Based on insights from Becoming More
90% of startups fail, not because the idea was bad, but because they spent years building something nobody wanted. To avoid this trap, stop planning and start testing.
Here is your structure to get unstuck:
1. Build a Tent, Not a Castle (The MVP) Don’t lock yourself in a cave for six months to build a perfect product. Start with a Minimum Viable Product (MVP)—the simplest version of your idea. It could be a landing page, a sketch, or even a video like Dropbox used to verify interest before writing a line of code. You just need a signal that people care.
2. The Build-Measure-Learn Loop This is the heartbeat of your process. Build something small, measure how people use it, and learn from the results. Don't be the chef who bakes 100 cookies without letting anyone taste the first batch. Get feedback immediately.
3. Validate Your Assumptions Don’t just ask if the product works; ask why people are using it. You are testing human behavior. If users don't trust the site or don't value the feature, you need to know why immediately.
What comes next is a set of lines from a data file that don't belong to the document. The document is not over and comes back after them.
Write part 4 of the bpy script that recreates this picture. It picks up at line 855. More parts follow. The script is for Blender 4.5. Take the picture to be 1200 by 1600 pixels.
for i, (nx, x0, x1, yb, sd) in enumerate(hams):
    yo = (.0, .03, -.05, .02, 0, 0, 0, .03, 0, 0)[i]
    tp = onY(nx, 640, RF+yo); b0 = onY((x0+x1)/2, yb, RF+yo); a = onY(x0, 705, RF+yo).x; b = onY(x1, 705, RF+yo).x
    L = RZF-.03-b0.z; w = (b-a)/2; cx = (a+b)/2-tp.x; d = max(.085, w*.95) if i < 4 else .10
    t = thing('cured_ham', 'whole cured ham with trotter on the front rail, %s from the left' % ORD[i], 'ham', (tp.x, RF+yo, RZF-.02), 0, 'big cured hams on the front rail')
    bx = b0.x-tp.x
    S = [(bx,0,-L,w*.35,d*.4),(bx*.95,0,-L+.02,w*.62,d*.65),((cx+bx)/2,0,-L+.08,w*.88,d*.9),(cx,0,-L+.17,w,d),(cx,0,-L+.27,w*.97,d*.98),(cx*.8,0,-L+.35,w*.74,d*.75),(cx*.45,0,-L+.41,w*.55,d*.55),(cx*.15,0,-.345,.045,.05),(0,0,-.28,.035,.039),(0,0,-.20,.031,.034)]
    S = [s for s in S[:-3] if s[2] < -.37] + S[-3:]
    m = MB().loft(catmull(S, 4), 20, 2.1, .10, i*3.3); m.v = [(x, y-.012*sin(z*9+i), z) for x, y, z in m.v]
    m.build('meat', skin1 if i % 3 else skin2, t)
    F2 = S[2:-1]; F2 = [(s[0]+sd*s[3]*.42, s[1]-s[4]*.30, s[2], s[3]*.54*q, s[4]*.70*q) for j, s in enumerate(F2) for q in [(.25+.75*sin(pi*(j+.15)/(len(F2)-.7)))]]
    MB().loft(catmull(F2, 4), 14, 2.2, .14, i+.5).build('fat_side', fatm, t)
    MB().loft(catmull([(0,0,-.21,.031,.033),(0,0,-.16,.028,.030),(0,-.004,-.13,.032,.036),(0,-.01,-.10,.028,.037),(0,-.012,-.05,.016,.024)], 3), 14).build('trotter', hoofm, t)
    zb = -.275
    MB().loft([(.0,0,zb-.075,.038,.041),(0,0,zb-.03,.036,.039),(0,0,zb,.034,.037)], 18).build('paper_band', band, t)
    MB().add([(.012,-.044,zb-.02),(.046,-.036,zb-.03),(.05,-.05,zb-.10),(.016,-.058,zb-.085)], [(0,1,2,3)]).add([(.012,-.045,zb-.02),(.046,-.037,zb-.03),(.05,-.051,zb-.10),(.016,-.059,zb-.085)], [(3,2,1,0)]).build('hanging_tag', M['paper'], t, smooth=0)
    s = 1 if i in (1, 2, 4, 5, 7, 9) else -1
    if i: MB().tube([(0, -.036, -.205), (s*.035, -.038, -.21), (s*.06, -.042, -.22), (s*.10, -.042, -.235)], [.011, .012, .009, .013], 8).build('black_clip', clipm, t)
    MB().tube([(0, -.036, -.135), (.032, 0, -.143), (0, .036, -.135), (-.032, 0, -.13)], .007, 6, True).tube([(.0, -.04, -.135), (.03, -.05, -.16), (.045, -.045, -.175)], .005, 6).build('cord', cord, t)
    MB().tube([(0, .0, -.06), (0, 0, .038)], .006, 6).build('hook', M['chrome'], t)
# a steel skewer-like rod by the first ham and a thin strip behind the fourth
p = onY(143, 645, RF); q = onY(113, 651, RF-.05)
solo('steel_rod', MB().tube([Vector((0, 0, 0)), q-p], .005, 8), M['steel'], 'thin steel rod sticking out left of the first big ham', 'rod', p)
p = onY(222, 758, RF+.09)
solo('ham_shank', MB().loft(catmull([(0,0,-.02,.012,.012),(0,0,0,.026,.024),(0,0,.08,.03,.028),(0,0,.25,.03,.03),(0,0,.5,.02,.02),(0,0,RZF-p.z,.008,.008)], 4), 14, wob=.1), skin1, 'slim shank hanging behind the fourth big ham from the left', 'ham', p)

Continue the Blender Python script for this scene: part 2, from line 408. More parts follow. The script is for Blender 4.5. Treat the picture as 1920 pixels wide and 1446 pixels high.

4. Pivot Without Ego If the data shows your solution isn't working, change direction. This is a "pivot"—shifting strategy while keeping the vision. Fall in love with the problem you are solving, not your specific solution.
5. Track Actionable Metrics Ignore "vanity metrics" like social media likes. Focus on numbers that help you make decisions: conversion rates (who buys?), retention (who stays?), and churn (who leaves?). If a number doesn't help you decide what to do next, ignore it.
The Bottom Line: Start small, listen to the data, and iterate fast. Don't build for perfection; build to learn.